[Scenes as source code]
---

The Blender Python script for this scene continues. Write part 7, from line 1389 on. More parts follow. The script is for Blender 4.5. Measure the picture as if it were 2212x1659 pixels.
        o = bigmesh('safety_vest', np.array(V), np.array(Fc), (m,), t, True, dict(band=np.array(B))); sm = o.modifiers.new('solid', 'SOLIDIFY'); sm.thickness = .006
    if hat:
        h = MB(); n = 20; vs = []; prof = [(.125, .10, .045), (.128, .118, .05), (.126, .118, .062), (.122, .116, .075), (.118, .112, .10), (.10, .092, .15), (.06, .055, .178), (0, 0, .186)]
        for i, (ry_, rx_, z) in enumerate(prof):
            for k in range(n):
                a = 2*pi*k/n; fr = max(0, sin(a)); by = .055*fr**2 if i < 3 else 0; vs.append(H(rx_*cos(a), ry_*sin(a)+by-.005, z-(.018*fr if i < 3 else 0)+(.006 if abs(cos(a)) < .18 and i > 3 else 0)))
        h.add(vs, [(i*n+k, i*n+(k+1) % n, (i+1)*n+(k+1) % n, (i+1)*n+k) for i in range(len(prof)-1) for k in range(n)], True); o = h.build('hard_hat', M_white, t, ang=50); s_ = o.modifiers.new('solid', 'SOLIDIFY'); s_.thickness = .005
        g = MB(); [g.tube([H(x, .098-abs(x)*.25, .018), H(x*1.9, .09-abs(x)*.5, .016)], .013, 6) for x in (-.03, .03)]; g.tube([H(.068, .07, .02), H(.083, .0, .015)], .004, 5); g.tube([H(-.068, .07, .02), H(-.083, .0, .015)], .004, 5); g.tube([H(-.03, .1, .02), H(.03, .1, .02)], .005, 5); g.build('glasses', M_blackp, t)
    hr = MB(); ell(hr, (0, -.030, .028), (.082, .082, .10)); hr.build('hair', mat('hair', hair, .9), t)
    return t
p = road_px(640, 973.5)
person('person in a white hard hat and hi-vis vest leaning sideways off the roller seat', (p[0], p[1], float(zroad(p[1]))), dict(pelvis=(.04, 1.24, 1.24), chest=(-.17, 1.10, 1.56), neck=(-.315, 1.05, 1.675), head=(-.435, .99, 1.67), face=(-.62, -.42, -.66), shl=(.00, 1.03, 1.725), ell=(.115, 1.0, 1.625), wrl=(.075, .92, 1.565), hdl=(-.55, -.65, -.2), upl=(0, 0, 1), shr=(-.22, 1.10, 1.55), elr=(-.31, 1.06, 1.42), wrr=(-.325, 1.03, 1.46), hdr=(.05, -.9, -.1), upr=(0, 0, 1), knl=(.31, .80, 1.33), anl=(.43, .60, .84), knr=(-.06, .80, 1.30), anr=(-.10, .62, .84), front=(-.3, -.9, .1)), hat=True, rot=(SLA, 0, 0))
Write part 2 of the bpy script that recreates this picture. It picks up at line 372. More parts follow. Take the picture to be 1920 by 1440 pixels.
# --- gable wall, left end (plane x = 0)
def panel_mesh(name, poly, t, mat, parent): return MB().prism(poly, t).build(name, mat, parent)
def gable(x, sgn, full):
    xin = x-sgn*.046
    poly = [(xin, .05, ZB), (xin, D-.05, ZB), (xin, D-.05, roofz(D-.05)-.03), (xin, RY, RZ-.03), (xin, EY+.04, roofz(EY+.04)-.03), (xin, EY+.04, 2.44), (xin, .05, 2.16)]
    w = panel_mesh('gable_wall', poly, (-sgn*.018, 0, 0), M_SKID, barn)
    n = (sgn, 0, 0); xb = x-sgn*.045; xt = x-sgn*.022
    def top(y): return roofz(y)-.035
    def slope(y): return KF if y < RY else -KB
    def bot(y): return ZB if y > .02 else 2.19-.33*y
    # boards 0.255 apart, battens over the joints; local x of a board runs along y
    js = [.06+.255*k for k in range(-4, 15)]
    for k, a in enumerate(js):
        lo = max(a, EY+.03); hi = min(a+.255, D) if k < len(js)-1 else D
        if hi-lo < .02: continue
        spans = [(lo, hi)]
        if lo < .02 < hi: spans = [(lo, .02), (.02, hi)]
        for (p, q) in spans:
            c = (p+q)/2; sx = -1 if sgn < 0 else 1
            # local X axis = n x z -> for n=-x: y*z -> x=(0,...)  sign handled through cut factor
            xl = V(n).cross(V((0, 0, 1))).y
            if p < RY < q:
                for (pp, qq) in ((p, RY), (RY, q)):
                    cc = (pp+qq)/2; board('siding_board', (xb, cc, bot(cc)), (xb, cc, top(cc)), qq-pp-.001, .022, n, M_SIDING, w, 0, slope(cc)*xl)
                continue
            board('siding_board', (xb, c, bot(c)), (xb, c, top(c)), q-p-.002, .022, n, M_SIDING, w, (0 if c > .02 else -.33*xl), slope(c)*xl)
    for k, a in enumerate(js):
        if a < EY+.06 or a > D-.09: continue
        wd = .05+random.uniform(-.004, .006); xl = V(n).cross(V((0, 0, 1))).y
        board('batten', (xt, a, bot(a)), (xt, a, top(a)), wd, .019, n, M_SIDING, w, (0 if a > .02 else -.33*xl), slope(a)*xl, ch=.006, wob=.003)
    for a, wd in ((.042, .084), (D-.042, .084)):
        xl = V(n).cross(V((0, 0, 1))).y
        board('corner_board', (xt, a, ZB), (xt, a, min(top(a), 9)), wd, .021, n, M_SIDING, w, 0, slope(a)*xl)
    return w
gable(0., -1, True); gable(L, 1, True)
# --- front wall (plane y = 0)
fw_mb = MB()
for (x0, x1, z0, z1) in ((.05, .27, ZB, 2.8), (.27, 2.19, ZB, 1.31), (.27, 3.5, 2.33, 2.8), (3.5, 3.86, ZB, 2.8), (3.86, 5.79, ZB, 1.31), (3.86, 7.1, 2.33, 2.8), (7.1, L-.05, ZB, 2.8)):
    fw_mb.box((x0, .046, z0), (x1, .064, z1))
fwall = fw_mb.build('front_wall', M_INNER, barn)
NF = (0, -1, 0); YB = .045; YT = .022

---

## WHAT IS EXPECTED
Write out every entry again exactly, please, with nothing missing.

## RESPONSE TO THIS EXERCISE
The Blender Python script for this scene continues. Write part 7, from line 1389 on. More parts follow. The script is for Blender 4.5. Measure the picture as if it were 2212x1659 pixels.
        o = bigmesh('safety_vest', np.array(V), np.array(Fc), (m,), t, True, dict(band=np.array(B))); sm = o.modifiers.new('solid', 'SOLIDIFY'); sm.thickness = .006
    if hat:
        h = MB(); n = 20; vs = []; prof = [(.125, .10, .045), (.128, .118, .05), (.126, .118, .062), (.122, .116, .075), (.118, .112, .10), (.10, .092, .15), (.06, .055, .178), (0, 0, .186)]
        for i, (ry_, rx_, z) in enumerate(prof):
            for k in range(n):
                a = 2*pi*k/n; fr = max(0, sin(a)); by = .055*fr**2 if i < 3 else 0; vs.append(H(rx_*cos(a), ry_*sin(a)+by-.005, z-(.018*fr if i < 3 else 0)+(.006 if abs(cos(a)) < .18 and i > 3 else 0)))
        h.add(vs, [(i*n+k, i*n+(k+1) % n, (i+1)*n+(k+1) % n, (i+1)*n+k) for i in range(len(prof)-1) for k in range(n)], True); o = h.build('hard_hat', M_white, t, ang=50); s_ = o.modifiers.new('solid', 'SOLIDIFY'); s_.thickness = .005
        g = MB(); [g.tube([H(x, .098-abs(x)*.25, .018), H(x*1.9, .09-abs(x)*.5, .016)], .013, 6) for x in (-.03, .03)]; g.tube([H(.068, .07, .02), H(.083, .0, .015)], .004, 5); g.tube([H(-.068, .07, .02), H(-.083, .0, .015)], .004, 5); g.tube([H(-.03, .1, .02), H(.03, .1, .02)], .005, 5); g.build('glasses', M_blackp, t)
    hr = MB(); ell(hr, (0, -.030, .028), (.082, .082, .10)); hr.build('hair', mat('hair', hair, .9), t)
    return t
p = road_px(640, 973.5)
person('person in a white hard hat and hi-vis vest leaning sideways off the roller seat', (p[0], p[1], float(zroad(p[1]))), dict(pelvis=(.04, 1.24, 1.24), chest=(-.17, 1.10, 1.56), neck=(-.315, 1.05, 1.675), head=(-.435, .99, 1.67), face=(-.62, -.42, -.66), shl=(.00, 1.03, 1.725), ell=(.115, 1.0, 1.625), wrl=(.075, .92, 1.565), hdl=(-.55, -.65, -.2), upl=(0, 0, 1), shr=(-.22, 1.10, 1.55), elr=(-.31, 1.06, 1.42), wrr=(-.325, 1.03, 1.46), hdr=(.05, -.9, -.1), upr=(0, 0, 1), knl=(.31, .80, 1.33), anl=(.43, .60, .84), knr=(-.06, .80, 1.30), anr=(-.10, .62, .84), front=(-.3, -.9, .1)), hat=True, rot=(SLA, 0, 0))
Write part 2 of the bpy script that recreates this picture. It picks up at line 372. More parts follow. Take the picture to be 1920 by 1440 pixels.
# --- gable wall, left end (plane x = 0)
def panel_mesh(name, poly, t, mat, parent): return MB().prism(poly, t).build(name, mat, parent)
def gable(x, sgn, full):
    xin = x-sgn*.046
    poly = [(xin, .05, ZB), (xin, D-.05, ZB), (xin, D-.05, roofz(D-.05)-.03), (xin, RY, RZ-.03), (xin, EY+.04, roofz(EY+.04)-.03), (xin, EY+.04, 2.44), (xin, .05, 2.16)]
    w = panel_mesh('gable_wall', poly, (-sgn*.018, 0, 0), M_SKID, barn)
    n = (sgn, 0, 0); xb = x-sgn*.045; xt = x-sgn*.022
    def top(y): return roofz(y)-.035
    def slope(y): return KF if y < RY else -KB
    def bot(y): return ZB if y > .02 else 2.19-.33*y
    # boards 0.255 apart, battens over the joints; local x of a board runs along y
    js = [.06+.255*k for k in range(-4, 15)]
    for k, a in enumerate(js):
        lo = max(a, EY+.03); hi = min(a+.255, D) if k < len(js)-1 else D
        if hi-lo < .02: continue
        spans = [(lo, hi)]
        if lo < .02 < hi: spans = [(lo, .02), (.02, hi)]
        for (p, q) in spans:
            c = (p+q)/2; sx = -1 if sgn < 0 else 1
            # local X axis = n x z -> for n=-x: y*z -> x=(0,...)  sign handled through cut factor
            xl = V(n).cross(V((0, 0, 1))).y
            if p < RY < q:
                for (pp, qq) in ((p, RY), (RY, q)):
                    cc = (pp+qq)/2; board('siding_board', (xb, cc, bot(cc)), (xb, cc, top(cc)), qq-pp-.001, .022, n, M_SIDING, w, 0, slope(cc)*xl)
                continue
            board('siding_board', (xb, c, bot(c)), (xb, c, top(c)), q-p-.002, .022, n, M_SIDING, w, (0 if c > .02 else -.33*xl), slope(c)*xl)
    for k, a in enumerate(js):
        if a < EY+.06 or a > D-.09: continue
        wd = .05+random.uniform(-.004, .006); xl = V(n).cross(V((0, 0, 1))).y
        board('batten', (xt, a, bot(a)), (xt, a, top(a)), wd, .019, n, M_SIDING, w, (0 if a > .02 else -.33*xl), slope(a)*xl, ch=.006, wob=.003)
    for a, wd in ((.042, .084), (D-.042, .084)):
        xl = V(n).cross(V((0, 0, 1))).y
        board('corner_board', (xt, a, ZB), (xt, a, min(top(a), 9)), wd, .021, n, M_SIDING, w, 0, slope(a)*xl)
    return w
gable(0., -1, True); gable(L, 1, True)
# --- front wall (plane y = 0)
fw_mb = MB()
for (x0, x1, z0, z1) in ((.05, .27, ZB, 2.8), (.27, 2.19, ZB, 1.31), (.27, 3.5, 2.33, 2.8), (3.5, 3.86, ZB, 2.8), (3.86, 5.79, ZB, 1.31), (3.86, 7.1, 2.33, 2.8), (7.1, L-.05, ZB, 2.8)):
    fw_mb.box((x0, .046, z0), (x1, .064, z1))
fwall = fw_mb.build('front_wall', M_INNER, barn)
NF = (0, -1, 0); YB = .045; YT = .022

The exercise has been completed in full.